Pensions and Retirement in UK Law

Leading Cases
  • Humphreys v Revenue and Customs Commissioners
    • Supreme Court
    • 16 May 2012

    It seems clear from Stec, however, that the normally strict test for justification of sex discrimination in the enjoyment of the Convention rights gives way to the "manifestly without reasonable foundation" test in the context of state benefits. The same principles were applied to the sex discrimination involved in denying widow's pensions to men in Runkee v United Kingdom [2007] 2 FCR 178, para 36.

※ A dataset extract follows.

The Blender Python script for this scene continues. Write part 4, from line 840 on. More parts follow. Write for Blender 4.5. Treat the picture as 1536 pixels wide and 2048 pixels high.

  • R (Carson) v Secretary of State for Work and Pensions
    • Queen's Bench Division (Administrative Court)
    • 22 May 2002

    Very many of the expatriate UK pensioners who do not receive uprated pensions have a strong and understandable sense of grievance. They paid their contributions calculated in the same way as pensioners now living here and in, say, the USA, yet they do not receive the same pension. They feel that they have been deprived of an increasingly substantial part of the fruit of their contributions. The real value, at least in the UK, of their pensions is declining from year to year.

  • Parry v Cleaver
    • House of Lords
    • 05 Feb 1969

    It is generally recognised that pensionable employment is more valuable to a man than the mere amount of his weekly wage. It is more valuable because by reason of the terms of his employment money is being regularly set aside to swell his ultimate pension rights whether on retirement or on disablement. The products of the sums paid into the pension fund are in fact delayed remuneration for his current work.

  • R (Carson) v Secretary of State for Work and Pensions
    • Court of Appeal (Civil Division)
    • 17 Jun 2003

    However, it may be said that this leaves the true relation between questions (iii) and (iv) unresolved. A possible approach, as it seems to me, is to ask a compendious question in place of (iii): are the circumstances of X and Y so similar as to call (in the mind of a rational and fair-minded person) for a positive justification for the less favourable treatment of Y in comparison with X?

    In the field of what may be called macro-economic policy, certainly including the distribution of public funds upon retirement pensions, the decision-making power of the elected arms of government is all but at its greatest, and the constraining role of the courts, absent a florid violation by government of established legal principles, is correspondingly modest. I conceive this approach to be wholly in line with our responsibilities under the Human Rights Act 1998.

  • Martin-Dye v Martin-Dye
    • Court of Appeal (Civil Division)
    • 25 May 2006

    They are to be characterised as "other financial resources" within the section 25(2) (a) classification. For they do not sit comfortably in the category of "property", since they are unrealisable and non-transferable. Nor do they sit comfortably in the category of "income" because, although purely an income stream, the income does not derive from future endeavour but from past employment or contribution which will generally have been effected during the years of marriage.

  • Krasner v Dennison and Others Lawrence v Lesser
    • Court of Appeal (Civil Division)
    • 06 Apr 2000

    The need to protect certain classes of pension benefits from the claims of creditors has been recognised by Parliament for at least 130 years. Where it has thought it right to provide such protection, Parliament has enacted that an assignment of the pension rights shall be void.